The World Bank has been companion to the IMF is prioritizing the West’s interests. The balance it sought to strike earlier on between satisfying its patrons and assisting the national development of poorer countries now is tilted sharply toward the former. To a certain extent, that orientation dovetails with the increasing politicization of activities by both institutions. However, the deeply entrenched doctrinal bias – plus the identification with the economic interests who benefit from it – can lead to a subordination of the political factor.

Tunisia is the outstanding case in point. Heralded as the one country to put down democratic roots in the wake of the Arab spring, it faced considerable challenges in constructing resilient institutions and dealing with an economy shaken by the revolutionary disturbances. One might have thought that Western governments would make every effort to ensure the country’s stability and well-being. They did not. After an initial flurry of assistance, they abandoned Tunisia to the IMF/World Bank dogmatists and their allies in Western governments. A draconian austerity regime was imposed that significantly lowered standards of living without spurring growth; it had the inevitably effect of draining support from the new regime and its main political formations. The outcome? Democracy has been superseded by autocracy, the economy is in the doldrums, and MENA has lost its star performer. Meanwhile, the State Department continues to dispatch its envoys charged with tutoring countries in the region in democracy promotion.

Trends

These trends disadvantageous to the non-West are being accentuated by the United States’ shift toward protectionism. Its dedication to an open global economy has been seriously compromised by a reversion to policies intended to buffer its new-found economy vulnerability against economic forces originating (mainly) outside the West’s ambit. That strategy entails heavy subsidies to critical sectors (e.g. semi-conductors) accompanied by tariffs, quotas and sanctions. Many of these actions constitute violations of treaty obligations and international law. To avoid punitive consequences, Washington has set out to neutralize the World Trade Organization by sabotaging its key Dispute Resolution Mechanism.

Habitual Unilateralism

Habitual unilateralism, accompanied by the retreat from international treaties, as manifest in the economic realm conforms to a growing pattern in American foreign relations overall. Over the past 20 years, it systematically has unraveled the network of arms control agreements designed to minimize the risks of armed conflict: the nuclear test ban treaty, the INT – Intermediate Nuclear Weapons treaty governing deployment of nuclear capable weapons in Europe, and the historic Joint Comprehensive Plan Of Action governing Iran’s nuclear program. These moves have a certain situational logic. Every legal system, every regime that delimits behavior by agreed rules and regulations, is conservative in effect in the sense that it restricts the means and methods by which established authority can be challenged. It buttresses the status quo, thereby. Those who find the status quo congenial seek to reinforce and extend laws and rules. That was the United Sattes’ philosophy until relatively recently – for the evident reason that those regimes served American interests.
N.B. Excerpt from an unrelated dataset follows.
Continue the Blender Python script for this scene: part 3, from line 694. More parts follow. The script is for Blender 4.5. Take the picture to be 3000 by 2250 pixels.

What now has changed is that institutionalized restrictive norms no longer are seen as unequivocally beneficial to the United States. America’s influence in world affairs is diminished; its grip on things is weakening. Rather than adapt to these emerging realities by scaling back its ambition to remain the global supremo – a position seemingly ensured by the collapse of the Soviet Union, it has recommitted itself to that audacious goal. Any hope of success depends on liberating itself from all manner of constraint. Washington’s mobilization of its Western partners in this inevitably quixotic enterprise (re. Russia, China, Iran; in Palestine) draws an ever-starker line of demarcation between the collective West and the ‘others.’